With the report this week that Bill Gates has disbursed the first tranche ($300,000) of an estimated $5 million he’s allocated to climate geoengineering to a project that seeks to enhance cloud albedo through sea spray injections, the focus is front and center on this potential geoengineering scheme. Several researchers, most prominently John Latham and Stephen Salter, have hypothesized that emitting sea water droplets into maritime clouds will result in a fraction of such particles be transported to cloud altitude, where they will act as cloud condensation nuclei, increasing cloud droplet number concentration and increasing cloud albedo, thus exerting a negative forcing effect large enough to compensate for positive forcing expected to be associated with a doubling of atmospheric carbon dioxide concentrations. Salter has proposed deploying remote-controlled, wind-powered vessels capable of generating (via turbines dragged through the water) the electricity required to create a mist of seawater and loft it 1,000 meters into the atmosphere.
However, a recent study in the journal Atmospheric, Chemistry, and Physics (open access) demonstrates the technological challenges that lie ahead with this solar radiation management approach, H. Korhonen, et al., Enhancement of Marine Cloud Albedo via Controlled Sea Spray Injections: A Global Model Study of the Influence of Emission Rates, Microphysics and Transport, 10 Atmospheric, Chemistry & Physics 735-761 (2010). The study used a global aerosol model to simulate the potential impacts of artificial sea spray injection on cloud albedo.

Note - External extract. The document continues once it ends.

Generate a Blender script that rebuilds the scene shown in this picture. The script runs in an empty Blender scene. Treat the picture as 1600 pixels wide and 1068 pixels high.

The key findings from the study are as follows:
- It would prove “extremely challenging” to spray particles homogeneously without deploying a very large number of vessels; inhomogenous spraying would produce localized high concentrations of sea spray particles and cloud drops, leading to a different microphysical evolution that wouldn’t substantially increase cloud albedo. Many factors could thwart homogeneous dispersion, including wind speed, atmospheric transport and particle loss as a consequence of deposition and precipitation scavenging;
- In the study’s simulation, there is a relatively small increase of cloud drop number concentration, and even a decrease in some areas;
- The spatial resolution of the global scale models that have been used to study the effectiveness of sea spray engineering to date is poor; thus they are incapable of resolving criterial factors, including aerosol emissions, transport and activation activation on the scale of individual stratocumulus clouds. This dictates further study, including the use of large eddy cloud resolving models.
Geoengineering schemes clearly remain in their infancy, and as this study indicates, one would rely on them as a silver bullet to address climate change at the Earth’s peril.